'Day scholar' lawsuit verdict could be a decade away

If you went to a federal day school, you may be part of a new class-action lawsuit, but don't expect to see results right away. 'It's not months or years,' says lawyer Steve Cooper. 'We're probably a decade away.'

As many as 700,000 former day school students across Canada now part of class-action lawsuit

If you went to a federal day school, you may be part of a new class-action lawsuit.

Earlier this week, a federal court judge gave the green light to two B.C. bands to make their case on behalf of former day school students across Canada.

Lawyer Steven Cooper says results a class-action lawsuit on behalf of day school students could include 700,000 people, both aboriginal and non-aboriginal. (CBC)

Steve Cooper, a lawyer in Edmonton, says the ruling is an important step, but warns that students should not expect a quick resolution.

"It's not months or years," Cooper says. "We're probably a decade away."

Cooper, who has worked on similar cases over the past 20 years, says he's observed "an increasing desire to litigate" in the federal government. 

"They say nice words, but their actions speak much louder than those words and bottom line is that they are not conciliatory to First Nations and Inuit people. It's really deteriorated.

Cooper says he's worried that many people who could be part of the suit could be ill or dead before it's resolved.

He cited the lawsuit on behalf of residential school students in Labrador, which was launched eight years ago and has yet to go to trial. 

Which schools?

The day scholar lawsuit automatically includes any former day students of the roughly 140 residential schools listed in the original Indian Residential Schools Settlement Agreement between 1920 and 1997. (See the full list here.)

"If they are successful in the action, you're potentially looking at $10,000 or more per person," Cooper says.

The judge declined to include descendants of students in the case, noting that children and grandchildren would be too large a group to define.

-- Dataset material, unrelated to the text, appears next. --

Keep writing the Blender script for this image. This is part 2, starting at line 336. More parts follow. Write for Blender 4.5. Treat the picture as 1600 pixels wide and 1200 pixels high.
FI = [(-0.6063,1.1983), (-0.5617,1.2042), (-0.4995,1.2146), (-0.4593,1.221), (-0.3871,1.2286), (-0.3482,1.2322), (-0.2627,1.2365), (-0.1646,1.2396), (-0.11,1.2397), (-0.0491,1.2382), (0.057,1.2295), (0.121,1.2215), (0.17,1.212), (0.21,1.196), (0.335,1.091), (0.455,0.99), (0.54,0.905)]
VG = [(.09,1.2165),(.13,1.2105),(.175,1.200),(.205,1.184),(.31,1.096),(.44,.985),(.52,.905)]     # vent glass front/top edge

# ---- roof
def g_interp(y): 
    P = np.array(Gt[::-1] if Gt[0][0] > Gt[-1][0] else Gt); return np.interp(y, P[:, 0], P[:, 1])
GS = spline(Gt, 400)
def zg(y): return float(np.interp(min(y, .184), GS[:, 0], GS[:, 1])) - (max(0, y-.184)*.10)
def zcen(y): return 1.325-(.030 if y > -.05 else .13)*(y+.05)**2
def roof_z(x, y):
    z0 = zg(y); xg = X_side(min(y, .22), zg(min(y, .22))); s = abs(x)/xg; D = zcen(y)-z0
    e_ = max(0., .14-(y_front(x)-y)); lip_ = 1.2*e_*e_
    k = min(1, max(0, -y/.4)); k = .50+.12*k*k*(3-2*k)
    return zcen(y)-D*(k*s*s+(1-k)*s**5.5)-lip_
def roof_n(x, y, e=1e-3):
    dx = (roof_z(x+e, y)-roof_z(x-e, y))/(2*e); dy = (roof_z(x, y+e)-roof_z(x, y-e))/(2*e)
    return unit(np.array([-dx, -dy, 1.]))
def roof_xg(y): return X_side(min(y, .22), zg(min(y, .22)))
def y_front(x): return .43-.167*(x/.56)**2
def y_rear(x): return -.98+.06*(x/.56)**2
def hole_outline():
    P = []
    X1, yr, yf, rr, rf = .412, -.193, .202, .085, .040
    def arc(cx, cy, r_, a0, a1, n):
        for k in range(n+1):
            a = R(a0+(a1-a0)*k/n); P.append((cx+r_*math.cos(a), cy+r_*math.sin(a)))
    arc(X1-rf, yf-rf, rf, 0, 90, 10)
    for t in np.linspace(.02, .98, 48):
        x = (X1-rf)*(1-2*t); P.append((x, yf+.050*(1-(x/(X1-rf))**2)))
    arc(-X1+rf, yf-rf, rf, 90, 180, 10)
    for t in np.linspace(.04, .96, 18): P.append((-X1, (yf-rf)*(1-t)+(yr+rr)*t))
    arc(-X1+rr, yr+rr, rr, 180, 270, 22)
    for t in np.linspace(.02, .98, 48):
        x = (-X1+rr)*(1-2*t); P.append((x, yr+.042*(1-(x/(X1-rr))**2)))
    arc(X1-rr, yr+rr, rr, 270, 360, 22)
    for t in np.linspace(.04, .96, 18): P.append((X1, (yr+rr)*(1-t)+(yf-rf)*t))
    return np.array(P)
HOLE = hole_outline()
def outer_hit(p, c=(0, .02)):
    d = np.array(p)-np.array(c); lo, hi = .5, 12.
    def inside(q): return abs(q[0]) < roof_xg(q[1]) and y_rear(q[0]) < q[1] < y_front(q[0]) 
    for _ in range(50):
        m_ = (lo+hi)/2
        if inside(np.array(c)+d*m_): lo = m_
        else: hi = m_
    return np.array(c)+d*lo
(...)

Still, Cooper estimates the number of former students in the lawsuit could be as high as 700,000 — both aboriginal and non-aboriginal. 

That latter category includes himself. 

Cooper's father was a teacher in the North for 25 years. Steve Cooper went to school in Coral Harbour, Nunavut, and graduated from day school in Hay River, N.W.T.

"It's a huge class and you can't make racial distinctions," he says. 

While all former day school students are automatically part of the class-action lawsuit, Cooper advises former students to get in touch with a lawyer if they want to opt out, of if they'd like to receive information as the case progresses.